Learning Mean Field Control on Sparse Graphs
Christian Fabian, Kai Cui, Heinz Koeppl
TL;DR
This work tackles cooperative MARL on extremely sparse graphs where the average degree remains finite, a regime where graphon-based mean-field models underperform. It introduces Locally Weak Mean Field Control (LWMFC), leveraging local weak convergence to define degree-specific mean fields and a limiting system, together with a two-systems approximation to manage high-degree neighborhoods. The authors prove MF and objective convergence and develop scalable learning algorithms, including a limiting MFC MDP solver and a MARL method that operates directly on real networks. Empirical results on synthetic Chung-Lu graphs and eight real networks demonstrate that LWMFC and its extensive variant outperform existing mean-field approaches, providing practical tools for scalable policy learning in sparse networks with diverging degree variance.
Abstract
Large agent networks are abundant in applications and nature and pose difficult challenges in the field of multi-agent reinforcement learning (MARL) due to their computational and theoretical complexity. While graphon mean field games and their extensions provide efficient learning algorithms for dense and moderately sparse agent networks, the case of realistic sparser graphs remains largely unsolved.
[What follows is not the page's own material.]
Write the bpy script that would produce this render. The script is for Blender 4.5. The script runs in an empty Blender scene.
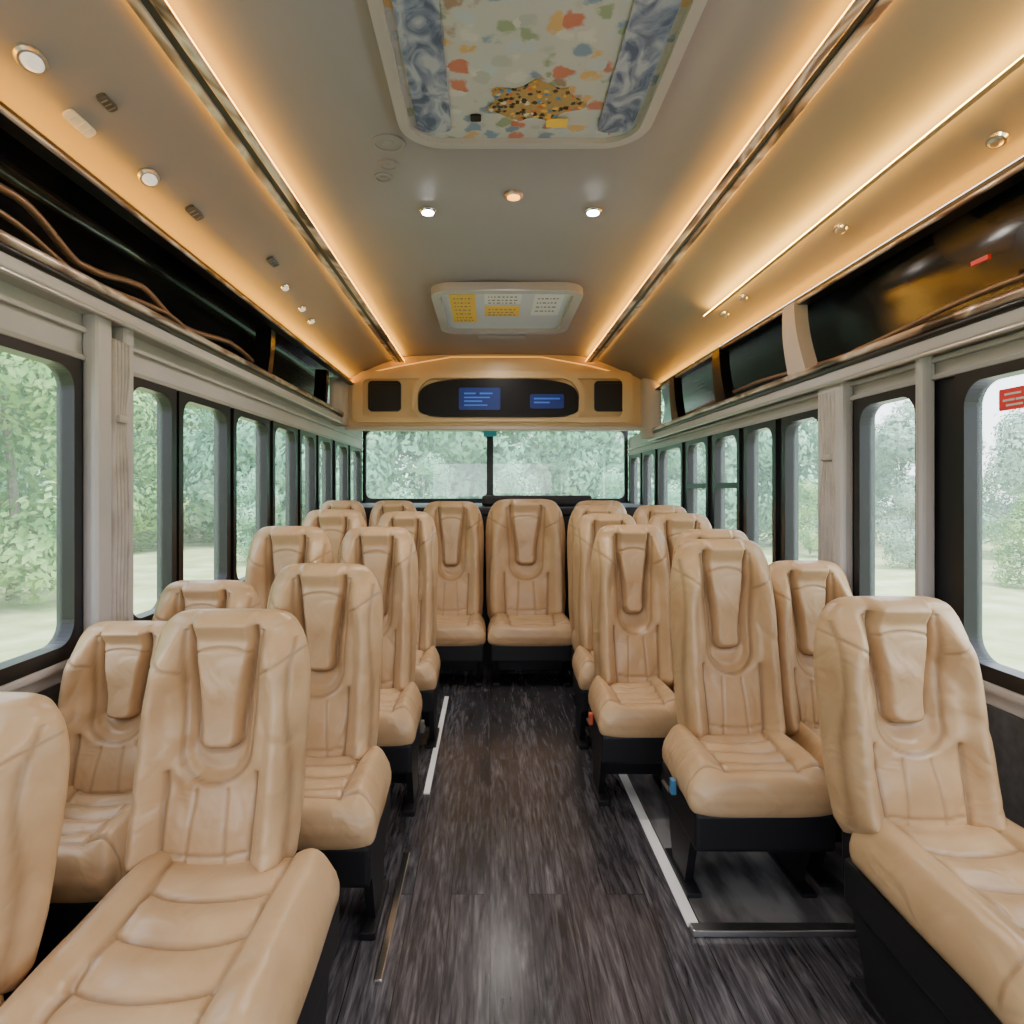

Thus, we propose a novel mean field control model inspired by local weak convergence to include sparse graphs such as power law networks with coefficients above two. Besides a theoretical analysis, we design scalable learning algorithms which apply to the challenging class of graph sequences with finite first moment. We compare our model and algorithms for various examples on synthetic and real world networks with mean field algorithms based on Lp graphons and graphexes. As it turns out, our approach outperforms existing methods in many examples and on various networks due to the special design aiming at an important, but so far hard to solve class of MARL problems.